The Real Deal New York

Do-nothing landlords face penalties under bill

But some say fees will make it harder for building repairs to be made
May 14, 2014 10:15AM

City Council members Ritchie Torres and Antonio Reynoso are set to unveil a bill today that would enact harsher penalties for some of the city’s worst landlords.

The bill, called the Quality Housing Act, would double the size of the Alternative Enforcement Program, which pinpoints properties with the most violations. Landlords who fail recurring inspections for the same violation would be hit with fees. Currently, it’s up to the Housing Preservation and Development Department or the tenants to take the landlord to court, the Wall Street Journal reported. Landlord advocates said the extra fees will make it harder for them to pay for building repairs.

“In a situation where the rents themselves are too low or you have tenants who have withheld rent for a variety of reasons, instead of trying to identify the owner as a bad guy, the solution is for the city…to come in and try to find out what the hell is going on,” Joseph Strasburg of the Rent Stabilization Association told the Journal. [WSJ]Mark Maurer

  • TefExpat

    THE NEW BABY DADDIES ARE HERE!! (Formerly known as landlords). Housing and breeding Democratic voters for these ‘lawmakers.’ Got it.

  • Flipoutnyc

    doesn’t Antonio Reynoso have a stpid look on his face or the new law that makes him look stpid

  • oh well

    Isn’t it going to be impossible to make repairs if the money is earmarked to paying punitive fees instead?

    And didn’t the city up its budget to afford more lawyers to review all these proposed bills?

    I guess if the city is intent in creating a situation where tenants are empowered to bankrupt rightful owners with costly repeated repair issues so that the tenants are justified in either purchasing the building for one dollar or a tenant advocate group gets to do so and then not have to pay the very same expenses in running the building, there is no objection by law enforcement, correct?

    • TefExpat

      Getting landlords out of the way for a tenant take-over is absolutely a City strategy.

  • JB

    Would like to see legislation that deals with the other side of the issue. Is the City still going to issue penalties when the repair has been completed, signed off by the tenant and then the tenant refuses access for HPD’s reinspection? That’s right. The violation stays on record even when the work is done. Note to the housing advocates and the legislators: when reviewing buildings with violations, look for the “No Access” moniker. Those are repairs have been done but HPD can’t verify it because the TENANT, not the landord, won’t allow access. Don’t just add up the numbers of A, B and C violations. Take the time to truly understand what is going on… for once.

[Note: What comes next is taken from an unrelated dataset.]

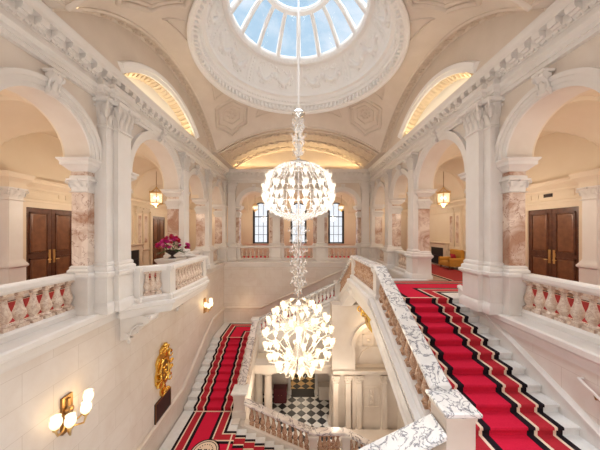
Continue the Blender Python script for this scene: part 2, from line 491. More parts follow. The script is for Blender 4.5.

  • SanFran is tougher on tenants

    There has to be quid quo pro penalty for tenants who repeatedly sabotage their apartments. There has to be something about tenants who create costly situations like removing bedrooms, flooding not just their apartments and the one below them but pouring hot water down the public stairways (on videotape) and installing illegal electrical situations that will cost more than their monthly rent to rectify if they refuse to make the corrections themselves.
    This is all about stealing the building for themselves when they will certainly have no problem converting into condos and selling their owned units (a dollar goes a long way in protenant NYC) so they can retire to Hong Kong.

    It’s not innocent, ignorant working class immigrants. They have to be held to the same standard of taking care of their rented premises as market rent tenants.